--- start of Supplied records ---

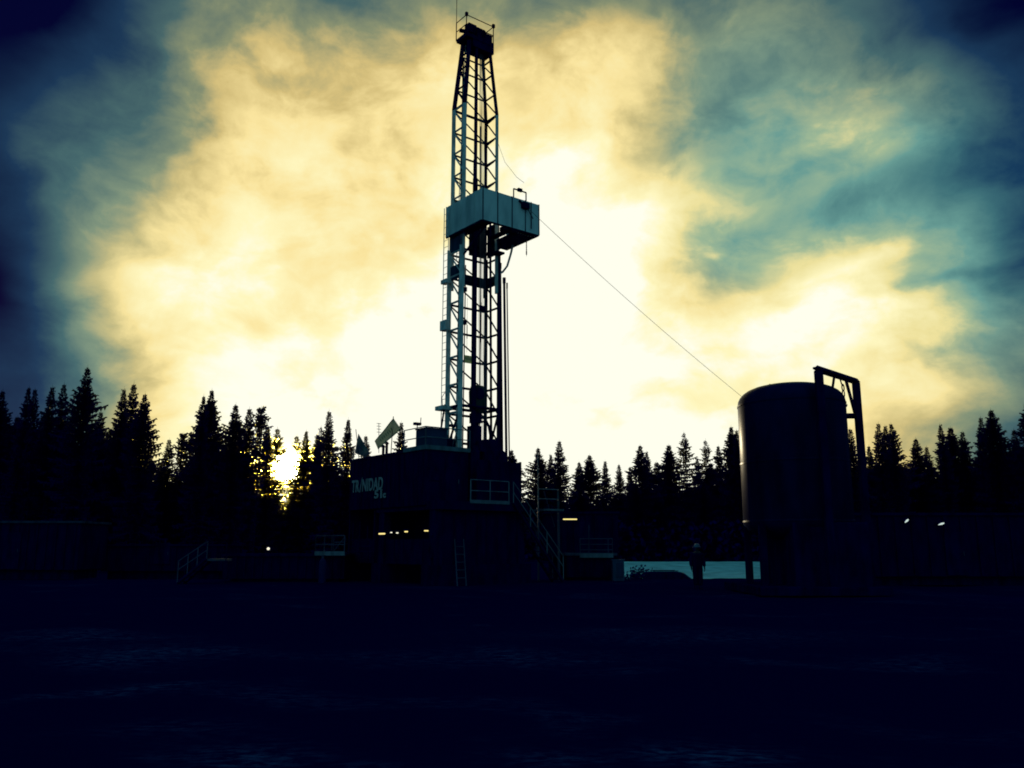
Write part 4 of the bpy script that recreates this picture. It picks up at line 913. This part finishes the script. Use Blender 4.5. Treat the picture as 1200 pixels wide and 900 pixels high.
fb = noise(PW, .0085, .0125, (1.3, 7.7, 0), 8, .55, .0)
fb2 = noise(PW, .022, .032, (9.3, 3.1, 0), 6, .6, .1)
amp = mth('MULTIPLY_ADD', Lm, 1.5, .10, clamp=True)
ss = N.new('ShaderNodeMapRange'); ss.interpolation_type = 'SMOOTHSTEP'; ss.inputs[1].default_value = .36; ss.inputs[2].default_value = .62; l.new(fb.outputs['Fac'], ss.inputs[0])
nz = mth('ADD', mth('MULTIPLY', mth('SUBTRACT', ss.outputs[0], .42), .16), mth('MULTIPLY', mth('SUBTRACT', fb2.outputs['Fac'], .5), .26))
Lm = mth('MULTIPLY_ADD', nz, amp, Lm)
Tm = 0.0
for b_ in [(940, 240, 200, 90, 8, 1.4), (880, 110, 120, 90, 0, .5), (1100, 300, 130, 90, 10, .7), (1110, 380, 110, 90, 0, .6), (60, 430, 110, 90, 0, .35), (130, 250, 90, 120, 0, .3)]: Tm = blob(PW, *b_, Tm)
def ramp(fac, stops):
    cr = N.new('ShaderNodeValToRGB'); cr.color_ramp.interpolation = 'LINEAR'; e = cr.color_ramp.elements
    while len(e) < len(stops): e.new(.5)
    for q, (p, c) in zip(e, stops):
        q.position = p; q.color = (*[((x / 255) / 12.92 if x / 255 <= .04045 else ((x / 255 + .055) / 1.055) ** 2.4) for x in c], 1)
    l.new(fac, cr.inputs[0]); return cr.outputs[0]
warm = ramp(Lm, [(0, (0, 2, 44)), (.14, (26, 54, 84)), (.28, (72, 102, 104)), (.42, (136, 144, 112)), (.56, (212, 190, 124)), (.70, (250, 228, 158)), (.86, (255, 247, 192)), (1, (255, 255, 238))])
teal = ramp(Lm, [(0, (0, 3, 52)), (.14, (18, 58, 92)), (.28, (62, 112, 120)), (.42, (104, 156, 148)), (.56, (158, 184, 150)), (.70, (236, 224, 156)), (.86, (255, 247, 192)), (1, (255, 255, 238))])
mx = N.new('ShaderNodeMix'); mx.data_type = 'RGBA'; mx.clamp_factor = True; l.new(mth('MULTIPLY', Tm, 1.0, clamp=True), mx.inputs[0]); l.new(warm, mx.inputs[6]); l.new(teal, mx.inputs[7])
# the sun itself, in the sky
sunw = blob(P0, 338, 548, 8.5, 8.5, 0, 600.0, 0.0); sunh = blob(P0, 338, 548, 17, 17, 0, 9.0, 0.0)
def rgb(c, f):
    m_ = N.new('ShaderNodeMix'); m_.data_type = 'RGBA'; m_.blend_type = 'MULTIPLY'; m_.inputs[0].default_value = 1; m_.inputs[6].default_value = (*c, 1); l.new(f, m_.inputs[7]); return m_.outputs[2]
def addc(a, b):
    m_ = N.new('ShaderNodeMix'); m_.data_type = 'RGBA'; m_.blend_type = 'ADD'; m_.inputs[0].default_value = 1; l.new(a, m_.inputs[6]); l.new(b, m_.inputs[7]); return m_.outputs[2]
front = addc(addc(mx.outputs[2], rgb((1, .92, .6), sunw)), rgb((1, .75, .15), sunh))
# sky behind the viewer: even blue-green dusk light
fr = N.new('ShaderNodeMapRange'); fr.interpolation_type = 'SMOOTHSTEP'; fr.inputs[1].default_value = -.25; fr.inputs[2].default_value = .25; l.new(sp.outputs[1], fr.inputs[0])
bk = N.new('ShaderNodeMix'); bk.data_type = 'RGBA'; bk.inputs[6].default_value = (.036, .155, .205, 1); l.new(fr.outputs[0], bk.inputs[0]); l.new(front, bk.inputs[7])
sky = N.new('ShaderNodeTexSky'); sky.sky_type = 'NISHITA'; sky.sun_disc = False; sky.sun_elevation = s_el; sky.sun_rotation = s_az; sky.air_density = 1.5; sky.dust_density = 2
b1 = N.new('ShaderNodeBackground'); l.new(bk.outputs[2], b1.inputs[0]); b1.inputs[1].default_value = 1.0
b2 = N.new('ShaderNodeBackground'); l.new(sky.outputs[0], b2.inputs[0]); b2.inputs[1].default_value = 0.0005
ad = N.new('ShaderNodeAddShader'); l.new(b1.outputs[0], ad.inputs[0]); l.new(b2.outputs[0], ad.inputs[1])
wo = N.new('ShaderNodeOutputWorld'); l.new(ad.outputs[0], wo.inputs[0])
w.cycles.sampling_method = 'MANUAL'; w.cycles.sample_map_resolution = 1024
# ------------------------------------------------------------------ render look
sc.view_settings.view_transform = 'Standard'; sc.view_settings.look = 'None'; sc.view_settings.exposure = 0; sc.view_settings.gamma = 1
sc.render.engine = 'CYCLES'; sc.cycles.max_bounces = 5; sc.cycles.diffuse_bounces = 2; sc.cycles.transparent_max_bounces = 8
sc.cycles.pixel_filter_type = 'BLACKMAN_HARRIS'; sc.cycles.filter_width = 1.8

--- end of Supplied records ---
--- start of Supplied records ---

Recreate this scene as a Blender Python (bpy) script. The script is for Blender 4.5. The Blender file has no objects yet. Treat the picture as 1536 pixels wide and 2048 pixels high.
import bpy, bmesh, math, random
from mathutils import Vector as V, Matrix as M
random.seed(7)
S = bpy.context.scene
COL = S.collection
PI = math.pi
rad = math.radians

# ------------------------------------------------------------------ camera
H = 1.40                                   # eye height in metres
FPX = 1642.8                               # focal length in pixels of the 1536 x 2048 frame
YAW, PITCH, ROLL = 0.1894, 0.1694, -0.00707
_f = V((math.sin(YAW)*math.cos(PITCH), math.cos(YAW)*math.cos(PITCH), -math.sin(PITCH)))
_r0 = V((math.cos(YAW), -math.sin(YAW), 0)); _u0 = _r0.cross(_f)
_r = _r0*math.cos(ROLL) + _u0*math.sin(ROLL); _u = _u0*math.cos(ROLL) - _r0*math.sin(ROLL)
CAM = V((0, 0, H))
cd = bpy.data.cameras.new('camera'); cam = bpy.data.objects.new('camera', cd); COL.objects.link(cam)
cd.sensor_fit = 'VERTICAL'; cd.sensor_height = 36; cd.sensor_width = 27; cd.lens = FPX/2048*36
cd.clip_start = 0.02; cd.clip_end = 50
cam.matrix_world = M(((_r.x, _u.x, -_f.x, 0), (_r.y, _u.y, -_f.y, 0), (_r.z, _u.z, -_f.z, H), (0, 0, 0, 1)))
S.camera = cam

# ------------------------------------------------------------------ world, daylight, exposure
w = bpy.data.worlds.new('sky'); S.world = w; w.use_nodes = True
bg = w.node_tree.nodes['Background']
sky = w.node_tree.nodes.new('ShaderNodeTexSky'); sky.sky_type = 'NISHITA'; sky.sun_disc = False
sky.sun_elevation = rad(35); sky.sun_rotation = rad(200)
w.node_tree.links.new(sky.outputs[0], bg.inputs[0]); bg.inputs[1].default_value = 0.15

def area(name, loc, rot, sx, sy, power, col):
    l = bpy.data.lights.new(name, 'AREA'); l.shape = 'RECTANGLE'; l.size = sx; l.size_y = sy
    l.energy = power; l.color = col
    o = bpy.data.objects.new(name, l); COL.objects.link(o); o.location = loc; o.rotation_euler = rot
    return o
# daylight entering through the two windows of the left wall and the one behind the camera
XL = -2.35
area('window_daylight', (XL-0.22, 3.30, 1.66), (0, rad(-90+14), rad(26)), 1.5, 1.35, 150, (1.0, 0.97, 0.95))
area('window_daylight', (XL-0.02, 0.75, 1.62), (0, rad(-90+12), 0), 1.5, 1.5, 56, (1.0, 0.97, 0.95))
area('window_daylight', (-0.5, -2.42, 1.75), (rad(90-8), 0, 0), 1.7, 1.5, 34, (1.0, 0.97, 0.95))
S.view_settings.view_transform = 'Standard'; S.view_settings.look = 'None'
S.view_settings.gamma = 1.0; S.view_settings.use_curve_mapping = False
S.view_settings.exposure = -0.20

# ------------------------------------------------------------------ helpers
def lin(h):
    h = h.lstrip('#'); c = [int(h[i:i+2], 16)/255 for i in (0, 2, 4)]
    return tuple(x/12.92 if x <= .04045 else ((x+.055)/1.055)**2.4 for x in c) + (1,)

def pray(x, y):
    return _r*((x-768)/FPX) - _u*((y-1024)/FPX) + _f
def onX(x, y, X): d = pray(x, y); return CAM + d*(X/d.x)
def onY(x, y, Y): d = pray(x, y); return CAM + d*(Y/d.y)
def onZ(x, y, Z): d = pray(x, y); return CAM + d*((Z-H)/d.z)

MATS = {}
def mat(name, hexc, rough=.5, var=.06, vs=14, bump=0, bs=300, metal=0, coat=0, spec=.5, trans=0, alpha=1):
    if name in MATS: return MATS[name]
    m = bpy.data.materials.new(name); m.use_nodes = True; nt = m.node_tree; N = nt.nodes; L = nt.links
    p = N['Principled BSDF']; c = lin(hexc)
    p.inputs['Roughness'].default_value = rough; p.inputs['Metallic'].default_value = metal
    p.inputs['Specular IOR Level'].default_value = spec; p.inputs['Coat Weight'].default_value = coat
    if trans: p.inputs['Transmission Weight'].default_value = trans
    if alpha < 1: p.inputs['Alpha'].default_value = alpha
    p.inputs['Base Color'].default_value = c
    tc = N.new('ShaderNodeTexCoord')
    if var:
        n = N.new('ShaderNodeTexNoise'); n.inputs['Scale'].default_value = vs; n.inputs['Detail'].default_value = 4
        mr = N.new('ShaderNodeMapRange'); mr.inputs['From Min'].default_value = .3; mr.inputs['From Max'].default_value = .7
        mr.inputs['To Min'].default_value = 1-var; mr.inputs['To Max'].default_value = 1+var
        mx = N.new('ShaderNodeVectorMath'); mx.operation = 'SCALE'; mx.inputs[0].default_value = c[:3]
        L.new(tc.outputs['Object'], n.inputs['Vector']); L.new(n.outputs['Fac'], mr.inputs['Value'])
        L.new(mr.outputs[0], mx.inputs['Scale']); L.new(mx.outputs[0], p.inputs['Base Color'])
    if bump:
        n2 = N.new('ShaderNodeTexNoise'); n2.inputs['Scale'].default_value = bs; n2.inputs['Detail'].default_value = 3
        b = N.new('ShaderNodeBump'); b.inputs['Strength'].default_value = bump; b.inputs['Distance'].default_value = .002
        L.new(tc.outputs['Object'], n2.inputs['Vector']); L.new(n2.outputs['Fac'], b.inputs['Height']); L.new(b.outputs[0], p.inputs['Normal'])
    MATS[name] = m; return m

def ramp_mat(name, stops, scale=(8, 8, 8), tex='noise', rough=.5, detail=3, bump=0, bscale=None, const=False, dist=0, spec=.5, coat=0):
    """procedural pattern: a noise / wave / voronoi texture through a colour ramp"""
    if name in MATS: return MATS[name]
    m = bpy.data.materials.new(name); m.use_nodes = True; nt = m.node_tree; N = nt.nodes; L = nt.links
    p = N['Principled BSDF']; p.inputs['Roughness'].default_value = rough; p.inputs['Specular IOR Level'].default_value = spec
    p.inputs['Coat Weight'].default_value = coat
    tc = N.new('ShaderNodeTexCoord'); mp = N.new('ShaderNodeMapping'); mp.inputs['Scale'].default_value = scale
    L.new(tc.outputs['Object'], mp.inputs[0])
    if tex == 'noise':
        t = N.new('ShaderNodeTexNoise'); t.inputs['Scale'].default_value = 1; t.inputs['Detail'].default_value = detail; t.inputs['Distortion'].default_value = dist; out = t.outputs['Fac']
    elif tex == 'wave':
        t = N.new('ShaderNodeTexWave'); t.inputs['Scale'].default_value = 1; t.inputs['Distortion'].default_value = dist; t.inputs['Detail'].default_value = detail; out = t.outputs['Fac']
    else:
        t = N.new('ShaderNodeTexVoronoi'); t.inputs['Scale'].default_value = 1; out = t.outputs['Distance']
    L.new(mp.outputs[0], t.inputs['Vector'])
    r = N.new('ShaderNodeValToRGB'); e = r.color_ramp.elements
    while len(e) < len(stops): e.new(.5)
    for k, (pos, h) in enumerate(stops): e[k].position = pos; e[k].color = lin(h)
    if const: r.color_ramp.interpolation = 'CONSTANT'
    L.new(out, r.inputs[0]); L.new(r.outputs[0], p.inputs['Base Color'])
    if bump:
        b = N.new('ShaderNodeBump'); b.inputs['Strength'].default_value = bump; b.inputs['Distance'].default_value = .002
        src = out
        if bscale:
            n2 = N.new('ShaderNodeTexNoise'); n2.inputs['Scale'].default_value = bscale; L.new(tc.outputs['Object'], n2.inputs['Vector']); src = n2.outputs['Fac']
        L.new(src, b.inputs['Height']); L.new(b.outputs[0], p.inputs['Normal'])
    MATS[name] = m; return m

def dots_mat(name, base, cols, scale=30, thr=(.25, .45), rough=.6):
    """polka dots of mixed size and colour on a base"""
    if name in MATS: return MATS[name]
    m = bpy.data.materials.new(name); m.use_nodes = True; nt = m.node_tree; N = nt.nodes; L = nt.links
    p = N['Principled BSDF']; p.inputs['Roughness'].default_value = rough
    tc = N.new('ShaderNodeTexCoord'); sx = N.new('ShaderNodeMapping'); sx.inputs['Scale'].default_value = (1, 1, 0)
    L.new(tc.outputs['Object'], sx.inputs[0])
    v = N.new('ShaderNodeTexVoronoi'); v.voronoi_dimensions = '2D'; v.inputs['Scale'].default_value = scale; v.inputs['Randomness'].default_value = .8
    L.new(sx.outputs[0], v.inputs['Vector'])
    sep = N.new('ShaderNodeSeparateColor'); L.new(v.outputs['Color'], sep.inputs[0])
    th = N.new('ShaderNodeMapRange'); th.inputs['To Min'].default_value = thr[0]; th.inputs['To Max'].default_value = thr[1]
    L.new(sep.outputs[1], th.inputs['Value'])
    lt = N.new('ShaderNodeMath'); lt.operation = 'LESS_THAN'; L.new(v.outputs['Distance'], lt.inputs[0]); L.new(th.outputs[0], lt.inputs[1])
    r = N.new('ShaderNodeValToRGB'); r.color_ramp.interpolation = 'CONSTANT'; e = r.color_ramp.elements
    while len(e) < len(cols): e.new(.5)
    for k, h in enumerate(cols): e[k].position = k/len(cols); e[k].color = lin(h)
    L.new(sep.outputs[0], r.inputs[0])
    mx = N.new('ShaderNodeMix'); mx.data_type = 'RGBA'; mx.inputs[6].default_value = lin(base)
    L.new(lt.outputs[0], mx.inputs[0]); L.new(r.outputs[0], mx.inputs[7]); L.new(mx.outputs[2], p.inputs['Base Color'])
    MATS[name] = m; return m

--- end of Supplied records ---

What to produce | Identify lines with the string "Treat". Copy each one.

Solution for this exercise |
Write part 4 of the bpy script that recreates this picture. It picks up at line 913. This part finishes the script. Use Blender 4.5. Treat the picture as 1200 pixels wide and 900 pixels high.
Recreate this scene as a Blender Python (bpy) script. The script is for Blender 4.5. The Blender file has no objects yet. Treat the picture as 1536 pixels wide and 2048 pixels high.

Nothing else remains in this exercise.